By Trisha Dawe – Updated Aug 30, 2022

Every triangle—whether right, isosceles, acute, obtuse, equilateral, or scalene—conforms to one simple truth: the sum of its interior angles is always 180°.

Using the defining characteristics of each triangle type, you can determine any missing angle with ease. The following sections walk you through three common scenarios.

Calculating Angles When Two Are Known

Step 1 – Draw and Label

Sketch the triangle (if no diagram is provided) and label the two known angles with their measured degrees.

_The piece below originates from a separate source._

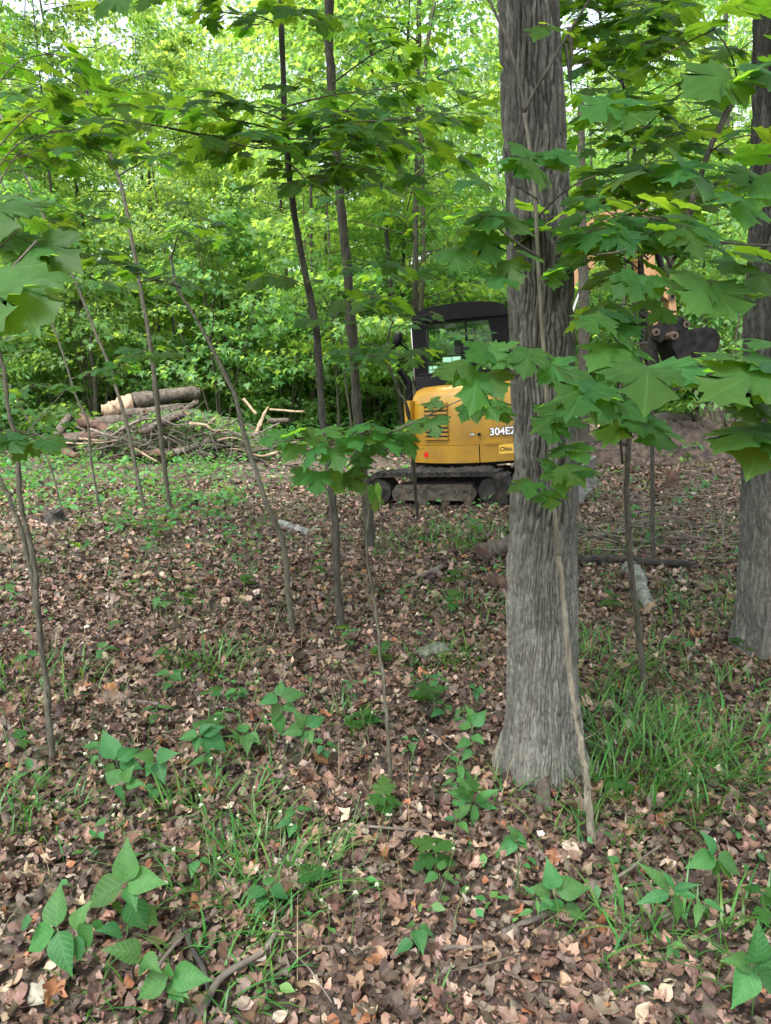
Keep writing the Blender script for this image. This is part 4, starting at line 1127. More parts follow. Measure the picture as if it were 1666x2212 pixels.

Step 2 – Add the Known Angles

Sum the two angles. Example:

Angle A = 30°
Angle B = 45°
30° + 45° = 75°

Step 3 – Compute the Third Angle

Subtract the sum from 180° to find the third angle.

180° – 75° = 105°
Angle C = 105°

Step 4 – Verify

Confirm that all three angles add to 180°.

30° + 45° + 105° = 180°

Calculating Angles When Only One Is Known

Step 1 – Identify the Triangle Type

For one‑known‑angle problems, common triangle types are isosceles or right. Label the known angle and set up an equation based on the triangle’s properties.

Step 2 – Set Up the Equation

Isosceles Example:

Angle A = x°
Angle B = x°
Angle C = 80°
x + x + 80° = 180°

Right‑triangle Example:

Angle A = 90°
Angle B = 15°
Angle C = x°
90° + 15° + x° = 180°

Step 3 – Solve for x

Isosceles:
2x = 100°
x = 50°

Right triangle:
105° + x° = 180°
x = 75°

Step 4 – Verify

Check the sum of all angles.

Isosceles: 50° + 50° + 80° = 180°
Right triangle: 90° + 15° + 75° = 180°

Calculating Angles When None Are Known (Equilateral Triangle)

Step 1 – Sketch the Triangle

Draw an equilateral triangle and denote each angle with an unknown variable x, since all three angles are equal.

Step 2 – Form the Equation

x + x + x = 180°

Step 3 – Solve for x

3x = 180°
x = 60°

Step 4 – Verify

60° + 60° + 60° = 180°

By following these straightforward steps, you can accurately determine any missing angle in any triangle type.